The Decisions deck stacks a yes/no oracle (with no-way through for-sure odds calibrated at roughly 10/25/50/75/90 percent), randomness/loot/event triggers, ten flavour words, full die-roll stand-ins (using a doubled d4 to substitute the missing d8), and quest seeds onto each card. The Locations deck snaps together building rooms, small structures, caverns, or outdoor settings with stairs, exits, locks, and rare secret doors. The Traps deck — Daniel’s standout — gives each trap a description plus four stat icons (discover difficulty, disarm difficulty, avoid difficulty, damage), filling a gap in OSR trap tables that usually only list damage.

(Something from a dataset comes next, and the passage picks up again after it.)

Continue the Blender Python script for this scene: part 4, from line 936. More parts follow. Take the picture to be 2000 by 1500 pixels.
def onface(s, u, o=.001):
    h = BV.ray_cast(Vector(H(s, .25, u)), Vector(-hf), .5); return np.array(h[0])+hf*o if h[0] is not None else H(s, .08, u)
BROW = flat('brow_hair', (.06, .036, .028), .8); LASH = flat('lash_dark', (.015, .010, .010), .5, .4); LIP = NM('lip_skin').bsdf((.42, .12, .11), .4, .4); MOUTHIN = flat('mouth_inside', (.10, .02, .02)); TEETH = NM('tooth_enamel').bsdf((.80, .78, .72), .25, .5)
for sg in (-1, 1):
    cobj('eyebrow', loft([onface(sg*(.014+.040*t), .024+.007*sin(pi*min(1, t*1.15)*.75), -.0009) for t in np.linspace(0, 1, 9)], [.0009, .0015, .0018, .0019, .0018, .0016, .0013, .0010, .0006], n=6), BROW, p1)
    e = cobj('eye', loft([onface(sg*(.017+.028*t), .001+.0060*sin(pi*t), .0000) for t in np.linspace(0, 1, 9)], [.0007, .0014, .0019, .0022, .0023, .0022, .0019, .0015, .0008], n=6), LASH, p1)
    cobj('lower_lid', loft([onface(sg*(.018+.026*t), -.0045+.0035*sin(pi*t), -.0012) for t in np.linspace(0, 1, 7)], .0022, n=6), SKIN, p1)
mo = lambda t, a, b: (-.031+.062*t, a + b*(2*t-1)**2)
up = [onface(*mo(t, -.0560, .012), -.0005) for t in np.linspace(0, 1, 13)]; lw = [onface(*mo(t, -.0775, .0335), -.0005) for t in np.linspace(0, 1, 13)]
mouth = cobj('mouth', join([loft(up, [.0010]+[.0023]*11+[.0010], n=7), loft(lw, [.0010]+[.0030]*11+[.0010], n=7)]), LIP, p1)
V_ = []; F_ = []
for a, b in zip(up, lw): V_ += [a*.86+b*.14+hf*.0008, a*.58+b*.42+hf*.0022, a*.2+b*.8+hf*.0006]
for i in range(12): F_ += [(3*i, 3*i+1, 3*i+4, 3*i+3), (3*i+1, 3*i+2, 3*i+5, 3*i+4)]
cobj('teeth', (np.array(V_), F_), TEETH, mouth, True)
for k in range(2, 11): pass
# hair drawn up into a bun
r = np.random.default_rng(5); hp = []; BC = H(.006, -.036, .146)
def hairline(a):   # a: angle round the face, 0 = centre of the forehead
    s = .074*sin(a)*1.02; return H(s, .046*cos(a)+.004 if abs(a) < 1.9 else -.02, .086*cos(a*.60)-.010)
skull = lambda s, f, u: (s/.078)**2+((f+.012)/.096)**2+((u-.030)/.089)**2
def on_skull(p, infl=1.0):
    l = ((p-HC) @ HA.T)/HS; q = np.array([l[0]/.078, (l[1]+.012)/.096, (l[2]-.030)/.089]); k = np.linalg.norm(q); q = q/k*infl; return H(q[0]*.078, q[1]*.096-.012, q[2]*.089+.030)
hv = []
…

The Combat deck, expected to see least use, splits cards into setup details and combatant blocks, with twists (stones of silence, rotating front-line tactics) baked into encounters. Daniel’s preference for cards over tables — speed, tactility, no homemade-component fatigue — is the through-line.
Are card-based oracles like these a genuine upgrade over rolled tables for solo RPG play, or just a more expensive form of the same randomness?